Les croix, dont votre terre est parsemée, sont de pierre nue, comme est nue la douleur de l'homme; et en même temps d'élégantes volutes y sont gravées, pour montrer que tout l'univers est sanctifié par la Croix, que la douleur est rachetée. Ce soir, avec la Croix vous bénirez les quatre points cardinaux, pour rappeler que ce pauvre instrument de supplice est devenu le jugement sur le monde, un symbole cosmique de la bénédiction de Dieu, qui sanctifie tout et féconde tout.

3. Puisse cette bénédiction rejoindre vos régions et leur porter sérénité et confiance ! Je prie tout d'abord le Seigneur crucifié pour vos communautés d'Arménie : là, de nouvelles et graves pauvretés éprouvent vos frères et vos sœurs, provoquant la tentation de nouveaux exodes afin d’aller chercher ailleurs les moyens de vivre et d’assurer la sécurité des familles. Votre peuple demande du pain et de la justice, il demande à la politique d'être ce qu'elle doit être par vocation profonde: le service honnête et désintéressé du bien commun, la lutte pour que le plus pauvre et le plus abandonné, toujours revêtu malgré tout de la dignité ineffaçable de fils de Dieu, puisse vivre une existence digne et humaine. N'abandonnez pas vos frères qui souffrent: aujourd'hui plus que jamais, que les Arméniens qui vivent dans le monde entier et qui, par leur dur travail, ont conquis une sécurité économique et sociale prennent en charge leurs compatriotes, dans un effort commun de renaissance!

Le Pape veut porter aujourd'hui avec vous la croix de ceux qui souffrent. Il vous rappelle que, dans les privations et dans les souffrances quotidiennes, votre regard doit se lever vers la Croix, d’où le salut continue à venir. L'Evangile n'est pas seulement une consolation, il est aussi une incitation à vivre jusqu'au bout les valeurs qui redonnent à la vie civile sa dignité, éliminant à la racine, au plus profond du cœur humain, la tentation de la violence et de l'injustice, de l'exploitation des petits et des pauvres par les puissants et les riches. C'est seulement en remettant le Christ Seigneur au centre de la vie que la société sera juste et que l'égoïsme d'un petit nombre laissera la place au bien de tous.

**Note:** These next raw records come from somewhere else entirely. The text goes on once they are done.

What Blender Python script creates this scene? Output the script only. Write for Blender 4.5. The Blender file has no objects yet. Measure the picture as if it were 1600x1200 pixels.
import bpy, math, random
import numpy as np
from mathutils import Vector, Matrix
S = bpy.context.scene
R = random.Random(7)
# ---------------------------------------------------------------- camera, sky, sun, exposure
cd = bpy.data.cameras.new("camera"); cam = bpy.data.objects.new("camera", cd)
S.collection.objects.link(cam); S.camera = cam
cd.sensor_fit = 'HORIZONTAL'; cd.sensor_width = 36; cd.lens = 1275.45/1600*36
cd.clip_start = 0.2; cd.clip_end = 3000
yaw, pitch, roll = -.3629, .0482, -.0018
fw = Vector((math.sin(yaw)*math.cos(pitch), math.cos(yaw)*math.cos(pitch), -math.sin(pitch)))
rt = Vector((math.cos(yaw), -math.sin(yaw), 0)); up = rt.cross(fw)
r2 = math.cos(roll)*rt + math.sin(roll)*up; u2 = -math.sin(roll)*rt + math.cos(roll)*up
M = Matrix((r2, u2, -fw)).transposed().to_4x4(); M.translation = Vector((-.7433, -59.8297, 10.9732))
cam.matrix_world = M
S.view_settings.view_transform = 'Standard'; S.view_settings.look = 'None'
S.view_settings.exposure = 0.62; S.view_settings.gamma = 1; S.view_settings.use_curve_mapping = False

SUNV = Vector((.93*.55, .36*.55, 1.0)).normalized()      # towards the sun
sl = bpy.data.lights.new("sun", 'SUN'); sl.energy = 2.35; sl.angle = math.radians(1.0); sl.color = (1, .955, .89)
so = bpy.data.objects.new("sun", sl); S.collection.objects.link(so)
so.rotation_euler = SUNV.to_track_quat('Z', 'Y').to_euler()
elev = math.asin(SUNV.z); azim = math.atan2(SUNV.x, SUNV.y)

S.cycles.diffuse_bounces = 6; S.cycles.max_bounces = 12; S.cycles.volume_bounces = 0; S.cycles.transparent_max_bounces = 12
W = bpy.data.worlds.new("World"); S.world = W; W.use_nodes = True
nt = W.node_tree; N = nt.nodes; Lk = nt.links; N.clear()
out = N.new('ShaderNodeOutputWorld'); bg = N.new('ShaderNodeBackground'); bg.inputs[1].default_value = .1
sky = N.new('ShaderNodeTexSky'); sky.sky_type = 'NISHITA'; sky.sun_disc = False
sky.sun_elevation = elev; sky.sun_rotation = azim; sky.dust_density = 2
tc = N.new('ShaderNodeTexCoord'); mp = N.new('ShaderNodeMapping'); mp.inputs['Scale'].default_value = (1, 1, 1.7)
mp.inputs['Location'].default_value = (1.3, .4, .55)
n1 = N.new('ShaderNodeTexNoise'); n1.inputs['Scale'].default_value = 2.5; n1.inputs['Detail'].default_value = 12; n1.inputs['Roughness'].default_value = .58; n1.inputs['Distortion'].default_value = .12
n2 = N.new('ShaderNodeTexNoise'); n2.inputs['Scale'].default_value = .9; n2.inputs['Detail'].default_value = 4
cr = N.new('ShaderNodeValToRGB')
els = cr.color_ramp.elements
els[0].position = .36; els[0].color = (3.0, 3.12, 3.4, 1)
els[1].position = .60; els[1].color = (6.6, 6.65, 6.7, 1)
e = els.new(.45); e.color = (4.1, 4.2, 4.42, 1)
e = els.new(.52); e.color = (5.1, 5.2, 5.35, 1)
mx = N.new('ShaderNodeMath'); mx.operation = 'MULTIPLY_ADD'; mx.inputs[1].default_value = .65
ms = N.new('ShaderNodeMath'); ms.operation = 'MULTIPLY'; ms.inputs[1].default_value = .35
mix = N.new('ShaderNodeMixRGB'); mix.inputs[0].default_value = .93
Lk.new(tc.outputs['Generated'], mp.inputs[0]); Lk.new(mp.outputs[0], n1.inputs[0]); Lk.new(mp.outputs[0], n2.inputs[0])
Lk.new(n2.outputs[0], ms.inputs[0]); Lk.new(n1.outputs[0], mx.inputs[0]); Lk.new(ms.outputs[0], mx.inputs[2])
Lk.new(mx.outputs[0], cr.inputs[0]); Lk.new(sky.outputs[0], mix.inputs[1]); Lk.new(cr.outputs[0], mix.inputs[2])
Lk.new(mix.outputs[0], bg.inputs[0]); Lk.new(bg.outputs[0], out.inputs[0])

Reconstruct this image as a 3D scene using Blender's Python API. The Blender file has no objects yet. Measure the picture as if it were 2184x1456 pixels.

Au-delà des catholiques, mon souvenir et mon salut vont aux fils de l'Eglise arménienne apostolique: qu'ils soient assurés que le Pape de Rome suit avec sollicitude leurs efforts pour être «le sel de la terre et la lumière du monde», afin que le monde croie et retrouve la force d'espérer et de lutter. L'Eglise catholique entend soutenir cet effort, comme s'il était le sien, dans l'amour qui nous unit tous dans le Christ.

4. Chers amis, sur vous tous ici présents, sur toutes les personnes qui vous sont chères, sur le peuple arménien tout entier, j'invoque les bienfaits du Seigneur, en particulier pour les malades, les personnes âgées et tous ceux qui souffrent dans leur corps et dans leur âme.

Aujourd'hui, je serai spirituellement avec vous dans votre pèlerinage de foi, qui est une dimension fondamentale du Jubilé. Le pèlerinage nous rappelle que notre être est en chemin vers la plénitude du règne, qui nous sera donnée quand, avec une admiration reconnaissante, nous verrons le Seigneur des siècles revenir dans la gloire, portant toujours sur son Corps les marques de la passion: «per Crucem ad gloriam».

N'oubliez pas de prier aussi pour moi, pour que le Seigneur guide mes pas sur le chemin de la paix!

À tous je donne de grand cœur ma Bénédiction!